All The Home’s a Stage

By:  Mary Rae Hunter

A house can be understood as a liquid time-metaphor for where we’ve been, who we are, and the new direction we are going.  In each of these moments, as journalist Meghan Daum of the Los Angeles Times digitally describes this process: When we buy a house, we make a home, something that is not just a shelter, but a virtual representation of ourselves.

In the course of recently selling her first home, Daum was on the receiving end of advice about how to sell a home in a very strained economy.  She discovered that a house full of personally important books, magazines, and happy bric-a-brac accumulated through her life might fulfill her.  However, to the professional in charge of selling her house, a more objective pair of eyes is required.  And this goes not just for the usual human clutter we all gather over time. Even the wonderful visions discovered in original paintings, books with poignant words by thoughtful poets, or rare and lovely antiques carefully placed around the home are, well, just so much clutter that discourages a prospective buyer from seeing this house as his or her home of the near future.

Enter the “stager.”  A stager, as my clients come to know, is a professional whose job it is to allow your house to be someone’s future home.  Daum relates in her article about the process of selling her first home–and in her recent book, Life Would be Perfect if I Lived in that House–how her stager put 90% of her books, clothing, furniture, and other belongings in storage.  All at once, her home became a barren but beautiful house, something that invited others to make it their own home.  The irony is actually quite telling.  Through a stager we come to learn not only how we identify ourselves with our home and all its marvelous contents, but we learn, as Daum phrases her epiphany, that selling a house is an exercise in “unidentifying with it.”

There is a practical, if not objective, psychology to the stager’s professional eye. The stager wants your house to inspire the imagination, as well as the good, secure, warm and hopeful feelings, that someone else can find in the house you have made your home.  In that sense, every house is really a “fixer-upper” of one sort or another, no matter how refined our taste and no matter how attached we are to its quaint, cultural, or architectural qualities. To emphasize the point, Daum wryly describes how we come to think of our homes much as if they are “supermodels”–unusual specimens of beauty–but that, as we know in real life, up close, supermodels really don’t look that glamorous.  So it is with our homes.

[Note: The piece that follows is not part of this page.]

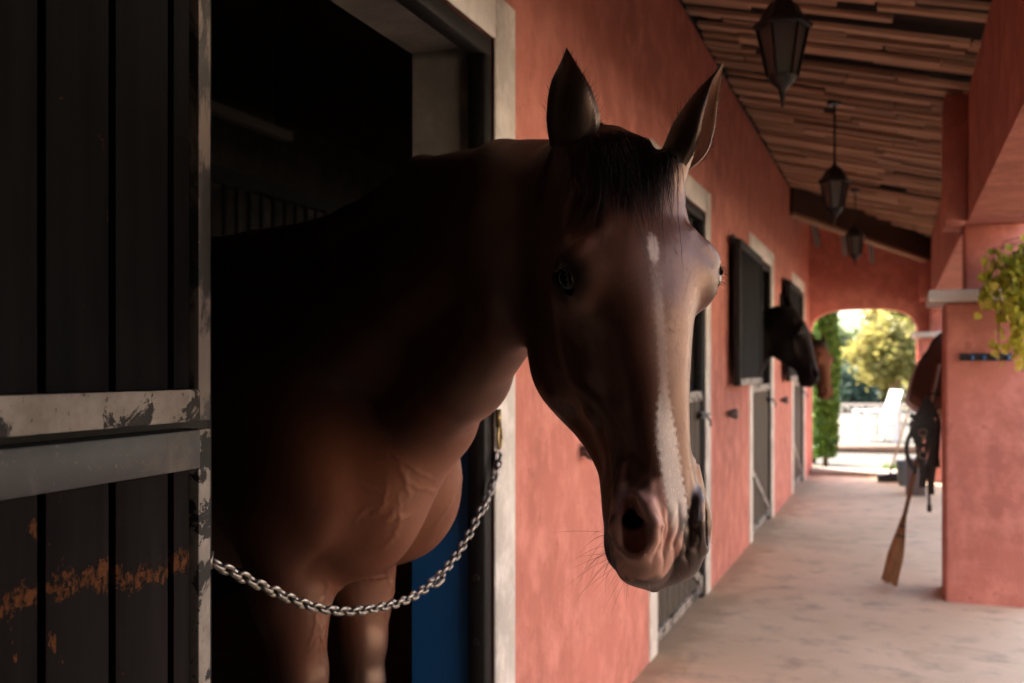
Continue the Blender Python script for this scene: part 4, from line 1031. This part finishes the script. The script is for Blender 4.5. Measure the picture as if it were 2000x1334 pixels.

I think Daum is onto something, especially when I consider what the stager I use with my clients points out:  A staged house sells for 6.9% more and in 1/2 the time of a non-staged home.  With adaptation to a home going on the market, Shakespeare’s famous line (“All the World’s a Stage”) seems to fit what real estate professionals and stagers everywhere know:  “All the Home’s a Stage.”  When staged well, both home seller and buyer are all the happier.